Differentiable Particles for General-Purpose Deformable Object Manipulation

TL;DR

This paper introduces Differentiable Particles (DiPac), a versatile algorithm for deformable object manipulation that combines learning, planning, and differentiable simulation to handle various object types and improve transferability.

Contribution

DiPac is a novel particle-based deformable object manipulation method that integrates differentiable dynamics with planning and learning for general-purpose use.

Findings

DiPac effectively manipulates diverse deformable objects in simulation and real-world tests.

It outperforms pure planning or learning methods in manipulation tasks.

DiPac demonstrates robust transfer of policies across different object properties.

Abstract

Deformable object manipulation is a long-standing challenge in robotics.
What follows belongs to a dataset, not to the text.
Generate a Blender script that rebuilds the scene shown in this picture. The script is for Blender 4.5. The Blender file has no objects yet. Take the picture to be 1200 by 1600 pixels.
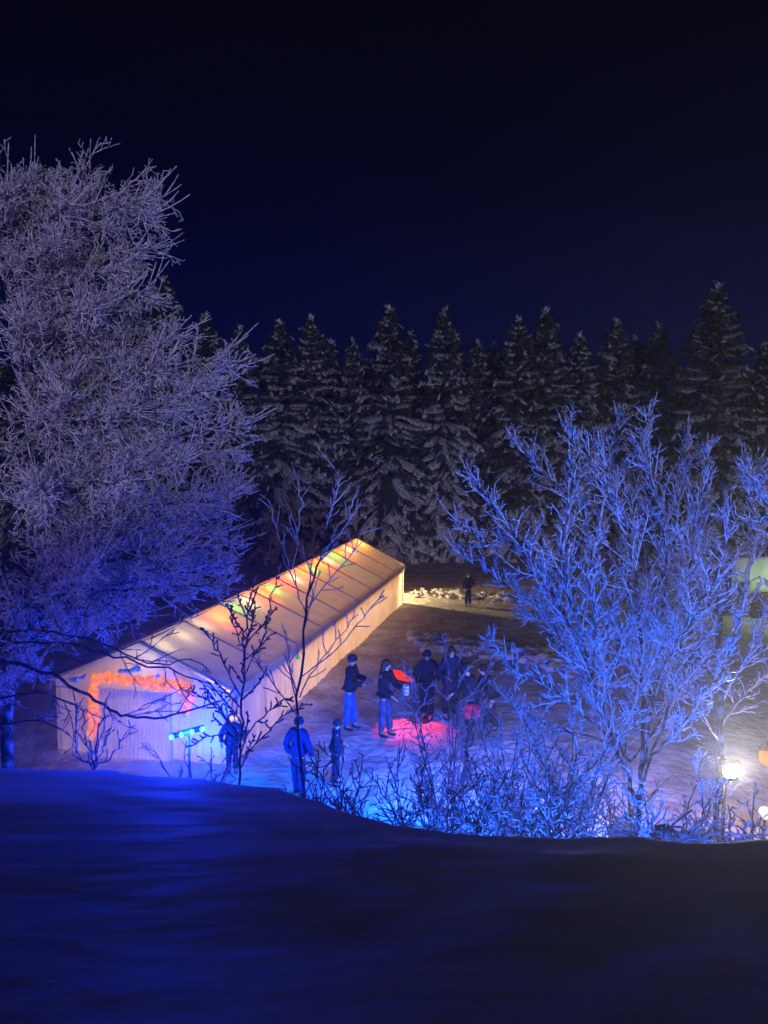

While existing approaches often focus narrowly on a specific type of object, we seek a general-purpose algorithm, capable of manipulating many different types of objects: beans, rope, cloth, liquid, . . . . One key difficulty is a suitable representation, rich enough to capture object shape, dynamics for manipulation and yet simple enough to be acquired effectively from sensor data. Specifically, we propose Differentiable Particles (DiPac), a new algorithm for deformable object manipulation. DiPac represents a deformable object as a set of particles and uses a differentiable particle dynamics simulator to reason about robot manipulation. To find the best manipulation action, DiPac combines learning, planning, and trajectory optimization through differentiable trajectory tree optimization. Differentiable dynamics provides significant benefits and enable DiPac to (i) estimate the dynamics parameters efficiently, thereby narrowing the sim-to-real gap, and (ii) choose the best action by backpropagating the gradient along sampled trajectories. Both simulation and real-robot experiments show promising results. DiPac handles a variety of object types. By combining planning and learning, DiPac outperforms both pure model-based planning methods and pure data-driven learning methods. In addition, DiPac is robust and adapts to changes in dynamics, thereby enabling the transfer of an expert policy from one object to another with different physical properties, e.g., from a rigid rod to a deformable rope.